News & Events
Film photography a disappearing art form for Ryerson professor

From the river-port town of Chalon-sur-SaƓne in the Burgundy region of France - coined the birthplace of photography - to the Kodak processing plants in North America, School of Image Arts Assistant Professor Robert Burley has made it his career mission to chronicle the end of the film photographic age. His project "The Disappearance of Darkness" documents the closing of photographic plants and the opening up of the fast-changing digital photo technology.
"There is something very sad about the inescapable passing of this magical technology. The images Bob Burley has so remarkably created in his work capture and communicate the poetic way film photography has existed all these years. The question that arises is whether digital technology will be able to do the same," said Dr. Daniel Doz, Dean of the Faculty of Communication and Design (FCAD).
Prof. Burley presented his project at FCAD's SRC Seminar Series. With the various closings of Kodak manufacturing plants and the industry completely embracing digital imaging, Prof. Burley wanted to learn more about the plants and discover the stories behind them. He thinks of his project as "an investigation of changing technologies and how those changes will affect his creative practice."
"Bob Burley is a wonderful photographer and one of our most experienced photo faculty members. Like many of us, he began his career in the days of film-based, photochemical imaging, but he foresaw the impact of the digital revolution earlier than many.
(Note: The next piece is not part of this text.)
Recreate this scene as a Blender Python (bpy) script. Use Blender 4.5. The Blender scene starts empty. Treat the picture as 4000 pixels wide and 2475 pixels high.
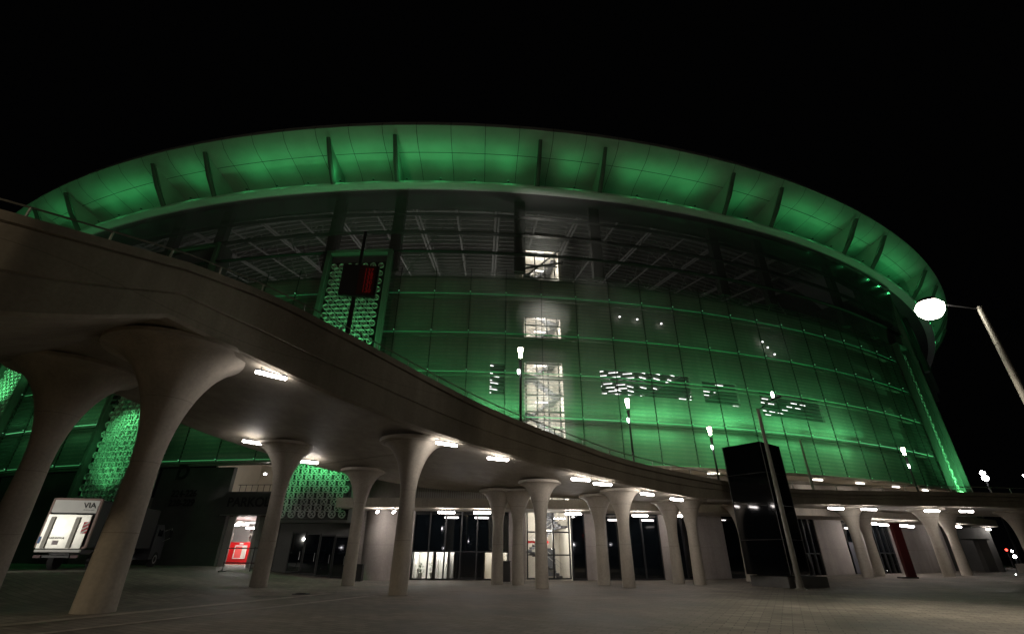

He realized that there was a very interesting story - and a correspondingly fascinating visual document - that could be written and produced about the end of one photographic era and the start of another," said Don Snyder, Chair of the School of Image Arts. "He has produced a unique visual record of industrial spaces and systems which no longer exist, and this record will grow in significance as photochemical imaging continues to disappear."
Prof. Burley's goal with this project was to create "an interpreted photographic record of a rapidly disappearing infrastructure dedicated to the production and use of photochemical materials." Over the past two years, Burley has been photographing factories that have manufactured photographic film and paper in Canada, the United States and Europe.
"Photography as I have known it is passing into history. For the last century photographic manufacturing has relied on an economy of scale that has been supported by mass markets including consumers, the media, the health sector, etc. As each of these markets shifts to digital imaging technologies, it becomes less viable for the traditional manufacturers to continue production," Prof. Burley said. "Unlike other artists' materials, it is very difficult to produce photographic products on a small scale. It's just too complex and expensive. The materials I have used throughout my career are not only falling out of mainstream use - they are disappearing and I can see a time in the future when they will no longer be available."
Prof. Burley is planning to end the project in summer 2008, with the intention of publishing his work in a book.